ObjectivesFund scope
Electricity is imperative for humanitarian responses, including operations in cities (offices, logistics centres, warehouses, etc.) and displacement locales like refugee camps or integrated settlements (site offices, healthcare and education centres, water supply facilities, or accommodations). Conservative estimates from a survey undertaken by the GPA Coordination Unit suggest that six United Nations agencies and the International Committee of the Red Cross operate 11,365 diesel and petrol generators in displacement settings, spending more than $100 million US dollars per year on fuel.
Running generators on fossil fuels results in 200,000 tonnes of harmful CO2 emissions, which contribute deleterious climate change outcomes. However, associated costs of these and other greenhouse gas (GHG) emissions is largely unmonitored. Implementing energy efficiency measures could rapidly, and significantly, reduce energy consumption while rolling out sustainable energy solutions—such as a decarbonized electricity supply—can lead to further reductions in costs to and for humanitarian responses.
Guided by strategic and committed partnerships, the Decarbonizing Humanitarian Energy Multi-Partner Trust Fund (MPTF) facilitates a Centralized Clean Energy Service (CCES) that is designed to reduce energy consumption and costs for individual client organizations. Stakeholder action supports the straightforward involvement of the private sector to increase Fund investment capacity and coordinates multiple projects (“bundling”) to achieve economies of scale and unlock innovative financing mechanisms.
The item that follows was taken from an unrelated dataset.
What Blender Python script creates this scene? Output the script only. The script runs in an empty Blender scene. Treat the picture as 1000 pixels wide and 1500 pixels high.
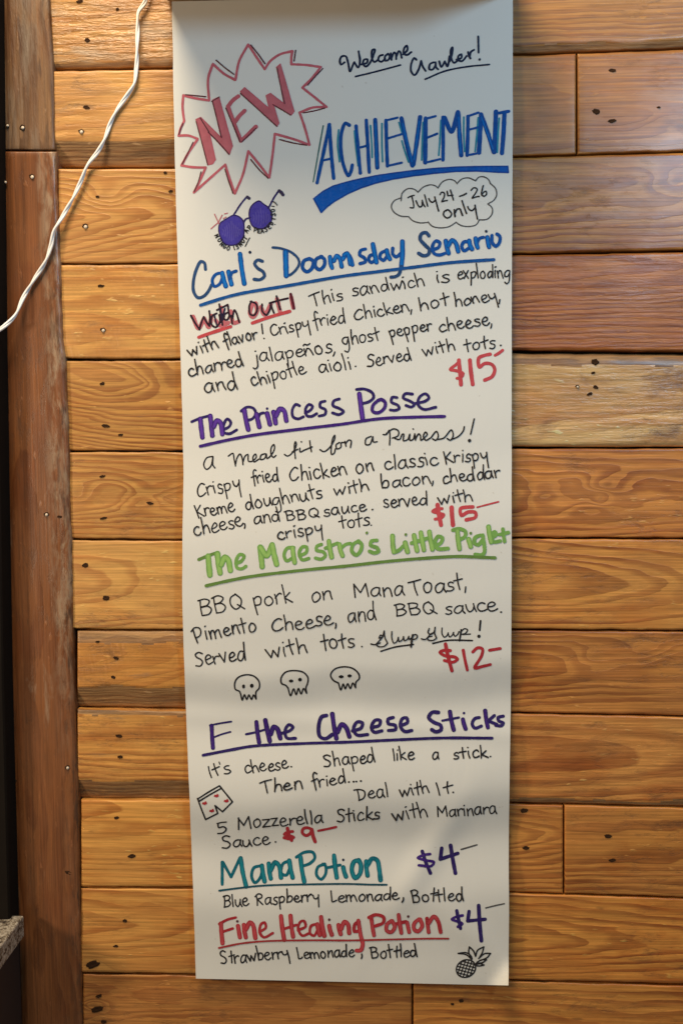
import bpy, math, random
from mathutils import Vector, Matrix, noise

# ------------------------------------------------------------------ camera, world, lamps, exposure
S = bpy.context.scene
C = S.collection
rnd = random.Random(7)

F = 1400.0                       # focal length in pixels of the 1000 x 1500 photograph
MM = 0.00065                     # metres per photo pixel at the middle of the wall
yaw, pitch, roll = map(math.radians, (2.3, 4.4, 0.35))
fwd = Vector((-math.sin(yaw) * math.cos(pitch), math.cos(yaw) * math.cos(pitch), -math.sin(pitch)))
right = fwd.cross(Vector((0, 0, 1))).normalized()
up = right.cross(fwd).normalized()
r2 = right * math.cos(roll) - up * math.sin(roll)
u2 = right * math.sin(roll) + up * math.cos(roll)
CAM = -fwd * (F * MM)
cd = bpy.data.cameras.new('camera')
cam = bpy.data.objects.new('camera', cd)
C.objects.link(cam)
cam.matrix_world = Matrix(((r2.x, u2.x, -fwd.x, CAM.x), (r2.y, u2.y, -fwd.y, CAM.y),
                           (r2.z, u2.z, -fwd.z, CAM.z), (0, 0, 0, 1)))
cd.sensor_fit = 'VERTICAL'
cd.sensor_height = 24
cd.lens = F / 1500 * 24
cd.clip_start, cd.clip_end = 0.02, 50
S.camera = cam

w = bpy.data.worlds.new('World')
S.world = w
w.use_nodes = True
w.node_tree.nodes['Background'].inputs[0].default_value = (1.0, 0.82, 0.62, 1)
w.node_tree.nodes['Background'].inputs[1].default_value = 0.12


def area(name, loc, target, size, power, col):
    l = bpy.data.lights.new(name, 'AREA')
    l.shape = 'DISK'
    l.size = size
    l.energy = power
    l.color = col
    o = bpy.data.objects.new(name, l)
    C.objects.link(o)
    o.location = loc
    o.rotation_euler = (Vector(target) - Vector(loc)).to_track_quat('-Z', 'Y').to_euler()
    return o


area('ceiling_lamp', (-0.28, -0.58, 1.22), (0, 0, 0.0), 0.55, 18.5, (1.0, 0.80, 0.55))
area('side_lamp', (-0.95, -0.62, 0.02), (0.0, 0, -0.20), 0.16, 4.2, (1.0, 0.81, 0.58))
area('window_light', (0.62, -0.95, 0.60), (0.12, 0, 0.36), 0.16, 4.6, (0.42, 0.72, 1.0))

S.view_settings.view_transform = 'Standard'
S.view_settings.look = 'None'
S.view_settings.exposure = 0.16
S.view_settings.gamma = 1
S.view_settings.use_curve_mapping = False


# ------------------------------------------------------------------ helpers
def P(px, py, d=0.0):
    """The point of the plane d metres in front of the wall that belongs to a place of the photograph."""
    r = r2 * ((px - 500) / F) + u2 * (-(py - 750) / F) + fwd
    t = (-d - CAM.y) / r.y
    return CAM + r * t


def lin(r, g, b):
    f = lambda c: (c / 255 / 12.92) if c / 255 <= 0.04045 else ((c / 255 + 0.055) / 1.055) ** 2.4
    return (f(r), f(g), f(b), 1)


def mesh_obj(name, verts, faces, mat, parent=None, smooth=False, origin=None):
    o0 = origin if origin is not None else sum(verts, Vector()) / max(1, len(verts))
    po = parent.matrix_world.translation if parent else Vector((0, 0, 0))
    me = bpy.data.meshes.new(name)
    me.from_pydata([tuple(v - o0) for v in verts], [], faces)
    me.materials.append(mat)
    if smooth:
        for p in me.polygons:
            p.use_smooth = True
    o = bpy.data.objects.new(name, me)
    C.objects.link(o)
    if parent:
        o.parent = parent
        par = Vector((0, 0, 0))
        q = parent
        while q:
            par += q.location
            q = q.parent
        o.location = o0 - par
    else:
        o.location = o0
    return o


def empty(name, loc):
    o = bpy.data.objects.new(name, None)
    o.empty_display_size = 0.02
    C.objects.link(o)
    o.location = loc
    return o


def tag(o, label=None, cat=None, group=None, kind=None):
    for k, v in (('label', label), ('category', cat), ('group', group), ('kind', kind)):
        if v:
            o[k] = v
    return o


def interp(tab, v):
    if v <= tab[0][0]:
        a, b = tab[0], tab[1]
    elif v >= tab[-1][0]:
        a, b = tab[-2], tab[-1]
    else:
        for a, b in zip(tab, tab[1:]):
            if a[0] <= v <= b[0]:
                break
    return a[1] + (b[1] - a[1]) * (v - a[0]) / (b[0] - a[0])


class NT:
    """small node-graph writer"""
    def __init__(self, name):
        self.m = bpy.data.materials.new(name)
        self.m.use_nodes = True
        self.t = self.m.node_tree
        self.bsdf = self.t.nodes['Principled BSDF']

    def n(self, typ, **kw):
        x = self.t.nodes.new(typ)
        for k, v in kw.items():
            setattr(x, k, v)
        return x

    def link(self, a, b):
        self.t.links.new(a, b)

    def put(self, v, sock):
        if isinstance(v, bpy.types.NodeSocket):
            self.link(v, sock)
        else:
            sock.default_value = v

    def math(self, op, a, b=None, c=None, clamp=False):
        x = self.n('ShaderNodeMath', operation=op, use_clamp=clamp)
        self.put(a, x.inputs[0])
        if b is not None:
            self.put(b, x.inputs[1])
        if c is not None:
            self.put(c, x.inputs[2])
        return x.outputs[0]

    def vmath(self, op, a, b):
        x = self.n('ShaderNodeVectorMath', operation=op)
        self.put(a, x.inputs[0])
        self.put(b, x.inputs[1])
        return x.outputs[0]

    def noise(self, vec, scale, detail=2.0, rough=0.5, dist=0.0):
        x = self.n('ShaderNodeTexNoise')
        self.put(vec, x.inputs['Vector'])
        x.inputs['Scale'].default_value = scale
        x.inputs['Detail'].default_value = detail
        x.inputs['Roughness'].default_value = rough
        x.inputs['Distortion'].default_value = dist
        return x.outputs[0], x.outputs[1]

    def ramp(self, v, stops):
        x = self.n('ShaderNodeValToRGB')
        self.put(v, x.inputs[0])
        e = x.color_ramp.elements
        while len(e) < len(stops):
            e.new(0.5)
        for q, (p, c) in zip(e, stops):
            q.position = p
            q.color = c if len(c) == 4 else (*c, 1)
        return x.outputs[0]

    def mix(self, f, a, b, mode='MIX'):
        x = self.n('ShaderNodeMix', data_type='RGBA', blend_type=mode)
        self.put(f, x.inputs[0])
        self.put(a, x.inputs[6])
        self.put(b, x.inputs[7])
        return x.outputs[2]

    def range(self, v, a, b, c=0.0, d=1.0):
        x = self.n('ShaderNodeMapRange')
        self.put(v, x.inputs[0])
        for i, q in enumerate((a, b, c, d)):
            x.inputs[1 + i].default_value = q
        return x.outputs[0]

    def bump(self, h, strength, dist):
        x = self.n('ShaderNodeBump')
        x.inputs['Strength'].default_value = strength
        x.inputs['Distance'].default_value = dist
        self.put(h, x.inputs['Height'])
        self.link(x.outputs[0], self.bsdf.inputs['Normal'])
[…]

In doing so, stakeholders open opportunities to imrove energy access to displaced and local/host communities in tandem with producing a suite of evidence-based communications materials that promote lower carbon operations. Centralizing aggregation also reveals possibilities for integrating new financing mechanisms that support the transition to sustainable energy solutions or improved energy access for everyone.
Fund results are sought through six “package” areas:
- Coordination and Strategic Project Development
- Evidence and Technical Assistance
- Greening Humanitarian Energy Infrastructure
- Leveraging Finance
- Capacity Strengthening and Knowledge Sharing
- Research on Enabling Community Access
In doing so, outcomes are projected to significantly reduce GHG emissions and are aligned with Sustainable Development Goals (SDGs) 7 and 13, and also contribute to institutional sustainability commitments made under the Climate and Environment Charter for Humanitarian Organizations, United Nations Greening the Blue, and nationally determined contributions of programme countries, as per the Paris Agreement.
Theory of change
In launching the CCES the Decarbonizing Humanitarian Energy MPTF consortium will facilitate a broad, global transformation of existing energy infrastructure in fragile settings towards more sustainable sources of energy. To do this Fund partners provide technical assistance and promote sustainable delivery models that involve the private sector in installing, maintaining and operating energy infrastructure in emergency and humanitarian contexts while continually evaluating opportunities to extend electricity access to conflict and crisis-affected communities.
Anticipated results are reductions in GHG emissions, cost savings, employment opportunities, improved essential service delivery and capacity strengthening at local and global levels. CCES projects are designed to reduce energy consumption and costs for client organizations (such as humanitarian, government, or community partners that manage diesel gensets in humanitarian contexts), simplify involvement for the private sector to increase investments, bundle projects to achieve economies of scale and unlock innovative financing mechanisms, and secure financing while leveraging private sector presence to enable wider community energy access.
Action and investments not only deliver on the goals of the Global Platform for Action on Sustainable Energy in Displacement Settings, but also propose a new global framework for achieving SDG 7 in displacement contexts (GPA Framework document).